Inclusivity Index Themes
Questions and Objectives
What is the complete range of experiences across the student body?
Greater than 50% highly satisfied
Less than 10% dissatisfied
What factors help explain both highly satisfied and dissatisfied groups?
Dissatisfied groups dispersed by size
Improvement in student experiences for dissatisfied and midrange groups, and participation of the highly satisfied in the process
The Experience Range portrays the collective student body’s view of the school community’s effectiveness, whether individuals feel valued and sense they belong, and if their education supports their holistic development. The entire histogram showing the number of students at each score level from approximately ± 40 communicates that there is no single experience, that students view the school at every point along the continuum, from strongly positive to deeply negative. Improving the community requires engagement with each faction, beginning with moving more students into the highly positive range, scores that indicate a substantive included experience. Equally, it points out the need to reduce the number of negatively scoring students which in the best of approaches, involves the most satisfied students in the process so that they too, learn and grow. Administrators use the data to understand the full scope of this challenge, and how many students fit into each category.

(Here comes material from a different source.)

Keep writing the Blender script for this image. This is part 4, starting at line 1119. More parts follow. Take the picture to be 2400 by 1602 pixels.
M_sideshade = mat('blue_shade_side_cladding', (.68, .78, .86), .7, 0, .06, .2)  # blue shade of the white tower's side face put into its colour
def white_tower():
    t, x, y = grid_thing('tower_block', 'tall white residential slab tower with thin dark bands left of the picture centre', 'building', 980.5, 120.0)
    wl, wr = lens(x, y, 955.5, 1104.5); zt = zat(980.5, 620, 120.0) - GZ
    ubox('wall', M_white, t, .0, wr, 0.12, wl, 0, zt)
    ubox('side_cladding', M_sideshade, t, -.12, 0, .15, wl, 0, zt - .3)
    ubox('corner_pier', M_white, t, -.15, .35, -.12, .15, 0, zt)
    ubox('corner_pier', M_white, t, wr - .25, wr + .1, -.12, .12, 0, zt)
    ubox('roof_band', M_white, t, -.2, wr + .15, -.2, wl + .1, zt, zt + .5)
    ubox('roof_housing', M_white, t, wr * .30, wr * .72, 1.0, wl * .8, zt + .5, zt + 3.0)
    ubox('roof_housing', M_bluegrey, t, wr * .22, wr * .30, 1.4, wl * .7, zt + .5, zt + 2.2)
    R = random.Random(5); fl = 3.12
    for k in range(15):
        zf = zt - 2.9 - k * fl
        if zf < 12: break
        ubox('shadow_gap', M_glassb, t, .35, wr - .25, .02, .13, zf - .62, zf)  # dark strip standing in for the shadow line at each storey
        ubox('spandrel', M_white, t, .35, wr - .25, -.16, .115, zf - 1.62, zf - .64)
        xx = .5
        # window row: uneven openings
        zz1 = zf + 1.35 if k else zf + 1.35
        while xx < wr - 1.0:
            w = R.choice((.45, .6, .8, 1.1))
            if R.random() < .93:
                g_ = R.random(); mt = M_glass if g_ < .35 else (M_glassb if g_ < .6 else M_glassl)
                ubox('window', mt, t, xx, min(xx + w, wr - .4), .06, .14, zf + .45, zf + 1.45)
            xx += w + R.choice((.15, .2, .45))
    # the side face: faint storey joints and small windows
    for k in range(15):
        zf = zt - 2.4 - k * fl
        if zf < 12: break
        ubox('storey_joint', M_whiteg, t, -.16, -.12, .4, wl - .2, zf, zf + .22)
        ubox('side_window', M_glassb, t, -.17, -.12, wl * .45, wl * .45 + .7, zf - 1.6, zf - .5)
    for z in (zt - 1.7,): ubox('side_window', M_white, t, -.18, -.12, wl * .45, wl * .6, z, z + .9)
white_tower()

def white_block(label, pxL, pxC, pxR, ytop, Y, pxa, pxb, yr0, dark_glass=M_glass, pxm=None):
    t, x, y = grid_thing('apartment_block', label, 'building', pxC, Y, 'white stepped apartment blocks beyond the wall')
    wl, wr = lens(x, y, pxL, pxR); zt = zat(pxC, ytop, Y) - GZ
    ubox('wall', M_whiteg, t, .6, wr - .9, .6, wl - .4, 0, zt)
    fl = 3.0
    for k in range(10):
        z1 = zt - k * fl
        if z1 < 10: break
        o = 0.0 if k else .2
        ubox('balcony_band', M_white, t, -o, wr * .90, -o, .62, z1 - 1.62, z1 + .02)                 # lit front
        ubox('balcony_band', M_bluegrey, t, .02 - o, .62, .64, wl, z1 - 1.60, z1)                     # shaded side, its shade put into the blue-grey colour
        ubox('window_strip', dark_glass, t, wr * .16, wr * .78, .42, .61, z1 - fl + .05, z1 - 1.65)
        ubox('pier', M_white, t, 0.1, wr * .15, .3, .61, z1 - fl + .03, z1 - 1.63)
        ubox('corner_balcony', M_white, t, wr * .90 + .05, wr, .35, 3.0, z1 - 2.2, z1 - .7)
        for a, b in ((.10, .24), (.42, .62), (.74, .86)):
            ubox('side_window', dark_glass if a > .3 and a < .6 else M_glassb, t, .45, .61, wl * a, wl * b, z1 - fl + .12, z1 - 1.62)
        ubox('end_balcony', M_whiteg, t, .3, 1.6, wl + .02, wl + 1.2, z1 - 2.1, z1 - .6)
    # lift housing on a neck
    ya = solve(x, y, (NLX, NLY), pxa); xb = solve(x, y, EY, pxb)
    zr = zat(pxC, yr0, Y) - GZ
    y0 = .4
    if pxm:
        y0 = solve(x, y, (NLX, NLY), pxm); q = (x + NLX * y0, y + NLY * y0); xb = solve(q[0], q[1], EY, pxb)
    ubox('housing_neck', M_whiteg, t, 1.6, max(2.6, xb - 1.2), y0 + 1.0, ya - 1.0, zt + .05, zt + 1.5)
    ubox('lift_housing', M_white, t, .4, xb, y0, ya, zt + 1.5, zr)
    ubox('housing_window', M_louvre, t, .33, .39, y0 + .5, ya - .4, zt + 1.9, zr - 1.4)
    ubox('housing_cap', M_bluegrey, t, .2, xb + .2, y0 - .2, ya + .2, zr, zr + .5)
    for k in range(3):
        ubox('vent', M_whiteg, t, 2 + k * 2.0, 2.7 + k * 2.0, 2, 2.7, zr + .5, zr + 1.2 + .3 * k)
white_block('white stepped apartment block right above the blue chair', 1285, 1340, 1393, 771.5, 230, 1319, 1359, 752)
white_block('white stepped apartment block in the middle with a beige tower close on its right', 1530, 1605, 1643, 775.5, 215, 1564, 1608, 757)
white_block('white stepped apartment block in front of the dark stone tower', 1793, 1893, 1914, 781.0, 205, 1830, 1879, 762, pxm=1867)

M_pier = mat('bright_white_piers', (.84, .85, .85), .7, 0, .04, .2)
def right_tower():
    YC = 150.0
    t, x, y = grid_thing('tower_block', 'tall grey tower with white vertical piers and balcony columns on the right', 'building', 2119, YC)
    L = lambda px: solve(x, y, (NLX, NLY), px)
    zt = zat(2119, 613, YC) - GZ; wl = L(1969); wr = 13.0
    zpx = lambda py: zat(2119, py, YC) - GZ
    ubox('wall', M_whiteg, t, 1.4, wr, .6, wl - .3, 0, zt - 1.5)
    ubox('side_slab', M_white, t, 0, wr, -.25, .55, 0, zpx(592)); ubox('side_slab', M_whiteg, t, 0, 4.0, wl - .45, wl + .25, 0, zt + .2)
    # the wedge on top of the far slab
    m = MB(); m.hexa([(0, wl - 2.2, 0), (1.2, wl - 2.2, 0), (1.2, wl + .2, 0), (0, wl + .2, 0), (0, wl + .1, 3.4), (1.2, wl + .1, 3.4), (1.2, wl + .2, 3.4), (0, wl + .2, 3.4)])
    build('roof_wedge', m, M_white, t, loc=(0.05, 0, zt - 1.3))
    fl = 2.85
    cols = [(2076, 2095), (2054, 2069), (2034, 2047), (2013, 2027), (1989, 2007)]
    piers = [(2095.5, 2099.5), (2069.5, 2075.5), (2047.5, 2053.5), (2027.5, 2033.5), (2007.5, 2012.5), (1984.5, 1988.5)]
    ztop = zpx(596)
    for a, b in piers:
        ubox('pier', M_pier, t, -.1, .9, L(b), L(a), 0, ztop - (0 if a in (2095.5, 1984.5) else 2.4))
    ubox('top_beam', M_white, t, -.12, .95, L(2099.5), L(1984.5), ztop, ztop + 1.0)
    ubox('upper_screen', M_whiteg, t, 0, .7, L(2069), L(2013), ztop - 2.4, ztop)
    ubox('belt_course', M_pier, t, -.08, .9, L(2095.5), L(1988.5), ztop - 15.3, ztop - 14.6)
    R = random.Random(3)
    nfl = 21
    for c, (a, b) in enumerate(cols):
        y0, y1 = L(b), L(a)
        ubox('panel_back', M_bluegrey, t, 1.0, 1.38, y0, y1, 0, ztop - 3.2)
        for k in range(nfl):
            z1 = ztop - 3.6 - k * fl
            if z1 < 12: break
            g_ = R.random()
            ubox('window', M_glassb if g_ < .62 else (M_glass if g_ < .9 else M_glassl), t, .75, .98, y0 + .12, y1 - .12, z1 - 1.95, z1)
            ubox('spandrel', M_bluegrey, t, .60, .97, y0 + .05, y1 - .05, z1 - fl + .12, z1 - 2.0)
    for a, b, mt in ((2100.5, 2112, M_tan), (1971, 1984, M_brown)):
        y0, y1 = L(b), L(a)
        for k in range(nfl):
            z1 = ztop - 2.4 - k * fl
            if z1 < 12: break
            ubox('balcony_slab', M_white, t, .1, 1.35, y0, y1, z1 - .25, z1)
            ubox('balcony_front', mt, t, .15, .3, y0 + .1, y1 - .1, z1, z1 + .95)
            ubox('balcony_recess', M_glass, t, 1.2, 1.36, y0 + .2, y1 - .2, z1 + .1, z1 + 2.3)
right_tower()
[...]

The second analysis focuses on finding common characteristics that define each part of the range, using identity and demographic subcategories. The graphics and supporting toolsets help administrators understand factors driving differences. The assessment includes a search for demographic subcategories with an unusually high percentage of students with negative scores across 22 parameters, the 21 qualities, and the Overall Score. The results are portrayed on a “Treemap” which sorts groups by size and uses color to code them according to their ratio of negative scores. The “Treemap” highlights particularly negative groups, and when viewed overall, tells whether the largest identities are more accepted and comfortable in the community. This informs administrators if associating with the largest groups ensures a more positive experience in contrast to subcategories with fewer students.
As you work through this analysis, you will become familiar with groups that stand out as being particularly negative. Tools allow you to further your understanding by ranking the 65 subgroups, independent of size, according to their “Negative Ratio.” An added “Table of Contents” provides a matrix of subcategories and qualities noting where significant negative scores were encountered.